かけ算の順序の昔話

算数教育について気楽に書いていきます。

さんすうレスキュー!のかけ算

 楽しく視聴しました。
 ただ,問題設定になる「おなやみ」に至るまでのところ,ケントくんが言う中に,引っかかりがありました。動画では01:05ごろです。

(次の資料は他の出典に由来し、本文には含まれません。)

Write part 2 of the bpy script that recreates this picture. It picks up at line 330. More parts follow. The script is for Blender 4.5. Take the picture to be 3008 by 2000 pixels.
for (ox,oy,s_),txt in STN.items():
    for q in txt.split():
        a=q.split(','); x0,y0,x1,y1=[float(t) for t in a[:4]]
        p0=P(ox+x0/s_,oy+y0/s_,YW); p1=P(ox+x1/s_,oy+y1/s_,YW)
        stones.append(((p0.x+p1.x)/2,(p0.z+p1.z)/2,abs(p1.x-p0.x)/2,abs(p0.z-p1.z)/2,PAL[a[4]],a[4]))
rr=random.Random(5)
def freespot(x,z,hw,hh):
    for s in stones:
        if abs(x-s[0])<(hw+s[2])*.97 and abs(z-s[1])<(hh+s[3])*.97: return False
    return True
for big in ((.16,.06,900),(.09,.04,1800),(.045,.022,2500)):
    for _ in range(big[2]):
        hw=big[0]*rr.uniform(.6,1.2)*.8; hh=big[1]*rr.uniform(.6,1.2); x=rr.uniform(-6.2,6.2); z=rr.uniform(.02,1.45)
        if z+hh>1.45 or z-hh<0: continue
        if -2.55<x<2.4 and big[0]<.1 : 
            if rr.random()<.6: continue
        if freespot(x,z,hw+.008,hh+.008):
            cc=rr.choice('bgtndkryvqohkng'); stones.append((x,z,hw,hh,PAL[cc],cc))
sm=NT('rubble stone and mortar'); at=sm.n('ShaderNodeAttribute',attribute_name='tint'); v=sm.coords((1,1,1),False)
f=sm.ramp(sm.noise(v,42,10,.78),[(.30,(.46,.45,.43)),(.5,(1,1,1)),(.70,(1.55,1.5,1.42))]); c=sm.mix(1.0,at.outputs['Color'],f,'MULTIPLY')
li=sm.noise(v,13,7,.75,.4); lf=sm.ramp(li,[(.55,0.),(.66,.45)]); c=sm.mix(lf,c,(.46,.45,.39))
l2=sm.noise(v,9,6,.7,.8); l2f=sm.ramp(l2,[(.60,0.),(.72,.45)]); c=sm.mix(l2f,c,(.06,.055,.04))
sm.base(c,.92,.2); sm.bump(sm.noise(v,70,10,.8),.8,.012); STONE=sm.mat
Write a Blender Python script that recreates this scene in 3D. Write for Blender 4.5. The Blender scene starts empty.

「一人に,7個ずつキャンディーをあげようと思っているんだけど,いいアイデアでしょ?」
「でも…一人7個ずつ,4人分を用意するのに,全部で何個キャンディーを買ったらいいのかわからなくて…おたすけレスキュー,たすけて~!」

 引っかかった言葉は,「ずつ」です。「一人7個ずつ,4人分」と言っているのであれば,ケントくんは「かけ算の構造」をきちんと認識しているのではないか,ということです。
 ここの発言に限れば,「ずつ」はなくても(例えば「一人7個で,4人にあげる」と表現しても)差し支えないように見えます。
 ですが,「たすけて~!」のあとの文字による表示,具体的には

キャンディーを7こずつ4人にあげる
ぜんぶで なんこあればいい?

のところで,「7こずつ4人にあげる」を「7こを4人にあげる」と表記したのでは,「全部で7個用意して,それを分配すればいいじゃないか」というツッコミも考えられます。
 解く(レスキューする)側の形式化の段階で「ずつ」を取り入れるのではなく,問題を抱える側から,かけ算の構造を示唆する「ずつ」を表明していたわけで,1回目の視聴では違和感を持ちましたが,2回目には,これは編集の都合かなと,思うようになりました。
 10分間の放送で,初めて観ても,各キャラクターの役割は容易に知ることができます。ケントが「かけ算の構造」を認識しているか否かは重要ではなく,この子は,「なんこあればいい?」をもとに,求め方が分からない(のでレスキューを求めた)という役割を担っています。また,かけ算の構造と密接に関係する「一つ分の数かけるいくつ分,で,ぜんぶの数が計算できるよ」は,03:09ごろ,主人公のイチカをサポートするレスが発言しています。
 自分自身は多数のキャラクターを用意したショートコントなどを構成する立場にありませんが,対話型の文章をつくったり,Twitterの(「かけ算の順序」に限ることなく)やりとりを読んだりするときに,それぞれの期待されている役割や効果を,考えると良さそうに思えてきました。
 動画ではほかに,

  • イチカが「7+4=11」と間違う(01:40ごろから)
  • 寿司の個数で「2×3,二三が6だから全部の数は6」(3:04)と言って立式と計算(九九の適用)とを分けている
  • お饅頭の並びを見て「これは…3の段だね!」(09:40)と,一つ分の数をイチカが設定している

といったシーンがあり,2年のかけ算学習の「あるある」で,好感を持てました。